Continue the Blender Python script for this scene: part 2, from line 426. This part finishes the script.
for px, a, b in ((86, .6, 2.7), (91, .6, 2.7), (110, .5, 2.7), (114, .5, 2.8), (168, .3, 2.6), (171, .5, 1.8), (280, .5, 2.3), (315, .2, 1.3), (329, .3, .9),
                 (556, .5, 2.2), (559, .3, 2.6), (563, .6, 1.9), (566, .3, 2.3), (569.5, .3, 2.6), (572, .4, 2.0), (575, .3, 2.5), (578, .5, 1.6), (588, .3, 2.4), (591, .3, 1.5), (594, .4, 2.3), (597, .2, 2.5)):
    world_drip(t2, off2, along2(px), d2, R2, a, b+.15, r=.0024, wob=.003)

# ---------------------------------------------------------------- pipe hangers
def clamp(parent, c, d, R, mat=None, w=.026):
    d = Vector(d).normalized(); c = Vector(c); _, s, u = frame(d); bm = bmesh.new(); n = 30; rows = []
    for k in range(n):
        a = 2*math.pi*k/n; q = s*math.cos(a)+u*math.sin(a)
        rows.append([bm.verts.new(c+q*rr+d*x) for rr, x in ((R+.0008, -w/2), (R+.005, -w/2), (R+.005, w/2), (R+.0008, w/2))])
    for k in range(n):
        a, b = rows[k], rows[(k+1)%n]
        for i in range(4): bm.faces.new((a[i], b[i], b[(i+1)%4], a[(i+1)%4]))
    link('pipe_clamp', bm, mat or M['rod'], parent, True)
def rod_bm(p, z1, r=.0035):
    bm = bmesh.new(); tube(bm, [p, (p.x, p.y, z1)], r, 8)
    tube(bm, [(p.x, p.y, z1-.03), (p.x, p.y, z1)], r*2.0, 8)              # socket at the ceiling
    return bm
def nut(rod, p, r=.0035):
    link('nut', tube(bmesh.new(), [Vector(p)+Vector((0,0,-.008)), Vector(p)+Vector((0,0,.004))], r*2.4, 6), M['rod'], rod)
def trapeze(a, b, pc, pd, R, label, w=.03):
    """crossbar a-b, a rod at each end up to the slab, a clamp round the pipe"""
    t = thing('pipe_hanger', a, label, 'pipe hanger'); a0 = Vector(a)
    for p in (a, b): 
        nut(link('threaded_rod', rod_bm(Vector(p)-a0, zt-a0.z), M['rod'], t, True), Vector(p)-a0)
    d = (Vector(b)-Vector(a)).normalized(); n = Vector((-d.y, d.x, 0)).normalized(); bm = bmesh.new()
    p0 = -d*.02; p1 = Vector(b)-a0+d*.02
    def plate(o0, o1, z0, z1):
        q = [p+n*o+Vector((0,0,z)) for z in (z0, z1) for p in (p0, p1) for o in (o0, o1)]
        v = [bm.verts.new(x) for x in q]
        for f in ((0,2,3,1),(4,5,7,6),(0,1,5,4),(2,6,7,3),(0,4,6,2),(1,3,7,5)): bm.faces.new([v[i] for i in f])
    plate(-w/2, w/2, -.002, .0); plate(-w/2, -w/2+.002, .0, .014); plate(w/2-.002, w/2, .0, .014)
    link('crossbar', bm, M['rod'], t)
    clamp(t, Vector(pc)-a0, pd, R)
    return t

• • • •

Repeat the material above in full, quoting it exactly.

Continue the Blender Python script for this scene: part 2, from line 426. This part finishes the script.
for px, a, b in ((86, .6, 2.7), (91, .6, 2.7), (110, .5, 2.7), (114, .5, 2.8), (168, .3, 2.6), (171, .5, 1.8), (280, .5, 2.3), (315, .2, 1.3), (329, .3, .9),
                 (556, .5, 2.2), (559, .3, 2.6), (563, .6, 1.9), (566, .3, 2.3), (569.5, .3, 2.6), (572, .4, 2.0), (575, .3, 2.5), (578, .5, 1.6), (588, .3, 2.4), (591, .3, 1.5), (594, .4, 2.3), (597, .2, 2.5)):
    world_drip(t2, off2, along2(px), d2, R2, a, b+.15, r=.0024, wob=.003)

# ---------------------------------------------------------------- pipe hangers
def clamp(parent, c, d, R, mat=None, w=.026):
    d = Vector(d).normalized(); c = Vector(c); _, s, u = frame(d); bm = bmesh.new(); n = 30; rows = []
    for k in range(n):
        a = 2*math.pi*k/n; q = s*math.cos(a)+u*math.sin(a)
        rows.append([bm.verts.new(c+q*rr+d*x) for rr, x in ((R+.0008, -w/2), (R+.005, -w/2), (R+.005, w/2), (R+.0008, w/2))])
    for k in range(n):
        a, b = rows[k], rows[(k+1)%n]
        for i in range(4): bm.faces.new((a[i], b[i], b[(i+1)%4], a[(i+1)%4]))
    link('pipe_clamp', bm, mat or M['rod'], parent, True)
def rod_bm(p, z1, r=.0035):
    bm = bmesh.new(); tube(bm, [p, (p.x, p.y, z1)], r, 8)
    tube(bm, [(p.x, p.y, z1-.03), (p.x, p.y, z1)], r*2.0, 8)              # socket at the ceiling
    return bm
def nut(rod, p, r=.0035):
    link('nut', tube(bmesh.new(), [Vector(p)+Vector((0,0,-.008)), Vector(p)+Vector((0,0,.004))], r*2.4, 6), M['rod'], rod)
def trapeze(a, b, pc, pd, R, label, w=.03):
    """crossbar a-b, a rod at each end up to the slab, a clamp round the pipe"""
    t = thing('pipe_hanger', a, label, 'pipe hanger'); a0 = Vector(a)
    for p in (a, b): 
        nut(link('threaded_rod', rod_bm(Vector(p)-a0, zt-a0.z), M['rod'], t, True), Vector(p)-a0)
    d = (Vector(b)-Vector(a)).normalized(); n = Vector((-d.y, d.x, 0)).normalized(); bm = bmesh.new()
    p0 = -d*.02; p1 = Vector(b)-a0+d*.02
    def plate(o0, o1, z0, z1):
        q = [p+n*o+Vector((0,0,z)) for z in (z0, z1) for p in (p0, p1) for o in (o0, o1)]
        v = [bm.verts.new(x) for x in q]
        for f in ((0,2,3,1),(4,5,7,6),(0,1,5,4),(2,6,7,3),(0,4,6,2),(1,3,7,5)): bm.faces.new([v[i] for i in f])
    plate(-w/2, w/2, -.002, .0); plate(-w/2, -w/2+.002, .0, .014); plate(w/2-.002, w/2, .0, .014)
    link('crossbar', bm, M['rod'], t)
    clamp(t, Vector(pc)-a0, pd, R)
    return t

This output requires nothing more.